_Your instructions_: Copy out every line exactly as given.

** begin **

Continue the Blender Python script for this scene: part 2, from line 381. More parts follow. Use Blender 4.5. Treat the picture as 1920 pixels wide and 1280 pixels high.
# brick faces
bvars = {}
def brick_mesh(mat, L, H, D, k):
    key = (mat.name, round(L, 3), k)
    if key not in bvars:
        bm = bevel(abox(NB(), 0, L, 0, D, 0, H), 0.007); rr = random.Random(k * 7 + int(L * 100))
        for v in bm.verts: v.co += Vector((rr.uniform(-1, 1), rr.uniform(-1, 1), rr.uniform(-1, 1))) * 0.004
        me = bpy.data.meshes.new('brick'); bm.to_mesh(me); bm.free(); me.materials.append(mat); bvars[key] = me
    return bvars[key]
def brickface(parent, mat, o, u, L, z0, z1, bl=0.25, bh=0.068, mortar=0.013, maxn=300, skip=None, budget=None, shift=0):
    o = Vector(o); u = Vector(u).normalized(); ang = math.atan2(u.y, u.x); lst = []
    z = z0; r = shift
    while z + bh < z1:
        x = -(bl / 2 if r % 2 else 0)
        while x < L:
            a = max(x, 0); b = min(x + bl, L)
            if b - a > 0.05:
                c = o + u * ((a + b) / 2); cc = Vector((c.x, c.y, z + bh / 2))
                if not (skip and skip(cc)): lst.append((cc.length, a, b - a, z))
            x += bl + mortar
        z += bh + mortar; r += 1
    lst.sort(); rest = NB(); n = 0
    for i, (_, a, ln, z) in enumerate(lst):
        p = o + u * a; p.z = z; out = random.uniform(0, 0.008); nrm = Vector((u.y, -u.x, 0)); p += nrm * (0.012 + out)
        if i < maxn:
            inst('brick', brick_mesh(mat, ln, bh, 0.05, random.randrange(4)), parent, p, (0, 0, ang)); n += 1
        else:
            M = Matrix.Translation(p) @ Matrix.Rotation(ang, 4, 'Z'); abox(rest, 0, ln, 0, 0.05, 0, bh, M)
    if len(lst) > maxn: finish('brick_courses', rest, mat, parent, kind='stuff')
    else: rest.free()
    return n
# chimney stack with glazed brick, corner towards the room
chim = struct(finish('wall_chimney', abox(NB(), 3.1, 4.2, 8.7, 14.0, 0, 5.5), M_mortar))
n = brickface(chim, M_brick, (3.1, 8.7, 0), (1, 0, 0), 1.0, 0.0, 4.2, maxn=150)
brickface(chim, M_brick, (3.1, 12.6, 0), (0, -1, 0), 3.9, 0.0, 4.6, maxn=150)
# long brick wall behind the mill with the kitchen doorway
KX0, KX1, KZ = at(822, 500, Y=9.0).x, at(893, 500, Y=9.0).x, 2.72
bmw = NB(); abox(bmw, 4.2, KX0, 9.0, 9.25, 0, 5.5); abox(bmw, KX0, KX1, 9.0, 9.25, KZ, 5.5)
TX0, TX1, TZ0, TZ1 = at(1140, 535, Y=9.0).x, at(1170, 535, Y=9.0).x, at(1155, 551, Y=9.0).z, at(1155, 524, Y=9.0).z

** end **

_Task answer_:
Continue the Blender Python script for this scene: part 2, from line 381. More parts follow. Use Blender 4.5. Treat the picture as 1920 pixels wide and 1280 pixels high.
# brick faces
bvars = {}
def brick_mesh(mat, L, H, D, k):
    key = (mat.name, round(L, 3), k)
    if key not in bvars:
        bm = bevel(abox(NB(), 0, L, 0, D, 0, H), 0.007); rr = random.Random(k * 7 + int(L * 100))
        for v in bm.verts: v.co += Vector((rr.uniform(-1, 1), rr.uniform(-1, 1), rr.uniform(-1, 1))) * 0.004
        me = bpy.data.meshes.new('brick'); bm.to_mesh(me); bm.free(); me.materials.append(mat); bvars[key] = me
    return bvars[key]
def brickface(parent, mat, o, u, L, z0, z1, bl=0.25, bh=0.068, mortar=0.013, maxn=300, skip=None, budget=None, shift=0):
    o = Vector(o); u = Vector(u).normalized(); ang = math.atan2(u.y, u.x); lst = []
    z = z0; r = shift
    while z + bh < z1:
        x = -(bl / 2 if r % 2 else 0)
        while x < L:
            a = max(x, 0); b = min(x + bl, L)
            if b - a > 0.05:
                c = o + u * ((a + b) / 2); cc = Vector((c.x, c.y, z + bh / 2))
                if not (skip and skip(cc)): lst.append((cc.length, a, b - a, z))
            x += bl + mortar
        z += bh + mortar; r += 1
    lst.sort(); rest = NB(); n = 0
    for i, (_, a, ln, z) in enumerate(lst):
        p = o + u * a; p.z = z; out = random.uniform(0, 0.008); nrm = Vector((u.y, -u.x, 0)); p += nrm * (0.012 + out)
        if i < maxn:
            inst('brick', brick_mesh(mat, ln, bh, 0.05, random.randrange(4)), parent, p, (0, 0, ang)); n += 1
        else:
            M = Matrix.Translation(p) @ Matrix.Rotation(ang, 4, 'Z'); abox(rest, 0, ln, 0, 0.05, 0, bh, M)
    if len(lst) > maxn: finish('brick_courses', rest, mat, parent, kind='stuff')
    else: rest.free()
    return n
# chimney stack with glazed brick, corner towards the room
chim = struct(finish('wall_chimney', abox(NB(), 3.1, 4.2, 8.7, 14.0, 0, 5.5), M_mortar))
n = brickface(chim, M_brick, (3.1, 8.7, 0), (1, 0, 0), 1.0, 0.0, 4.2, maxn=150)
brickface(chim, M_brick, (3.1, 12.6, 0), (0, -1, 0), 3.9, 0.0, 4.6, maxn=150)
# long brick wall behind the mill with the kitchen doorway
KX0, KX1, KZ = at(822, 500, Y=9.0).x, at(893, 500, Y=9.0).x, 2.72
bmw = NB(); abox(bmw, 4.2, KX0, 9.0, 9.25, 0, 5.5); abox(bmw, KX0, KX1, 9.0, 9.25, KZ, 5.5)
TX0, TX1, TZ0, TZ1 = at(1140, 535, Y=9.0).x, at(1170, 535, Y=9.0).x, at(1155, 551, Y=9.0).z, at(1155, 524, Y=9.0).z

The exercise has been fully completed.